Why Hollywood’s wholesome American heroes need Chinese help to save the world these days
Arrival is the latest Hollywood production to feature a Chinese story line – an unusually positive one, but of a piece with filmmakers’ narratives about global co-operation. Studio bosses, meanwhile, have eyes on China’s box office

Landing in China this week is Arrival, a science-fiction blockbuster in which earthlings contemplate total annihilation in what seems to be an alien invasion. Given that Chinese audiences have been lapping up imported visual-effects-laden entertainment with unabashed glee in recent years, the film is well placed to gain major box-office traction across the country.

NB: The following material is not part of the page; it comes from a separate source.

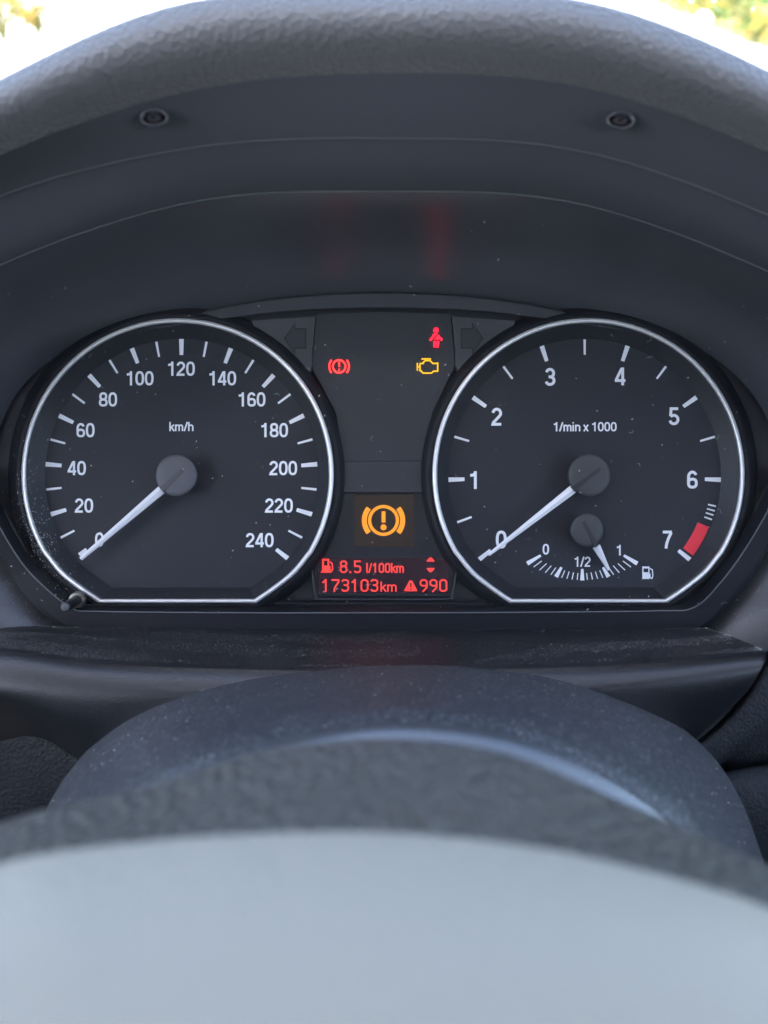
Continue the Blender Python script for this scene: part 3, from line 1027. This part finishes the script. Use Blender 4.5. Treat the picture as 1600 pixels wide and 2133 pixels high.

Financial considerations aside, Arrival is significant in that the film, directed by Denis Villeneuve, portrays China in a radically different way to most other Hollywood movies that feature the country. Somehow, it manages to bolster China’s geopolitical clout and humanise its political leaders in one go.
As the film’s protagonists consider ways to ease the human-alien stand-off, China is seen as the aggressive, rogue “Big Domino”: what it does, others – countries from Russia to Sudan – follow.
Just as the extraterrestrials reveal themselves to be much more benevolent than their appearance suggests, however, the Chinese leader – one General Shang, who is the “chairman of the People’s Liberation Army” – is much less stoic than the stony-faced talking head appearing on the US team’s satellite feeds.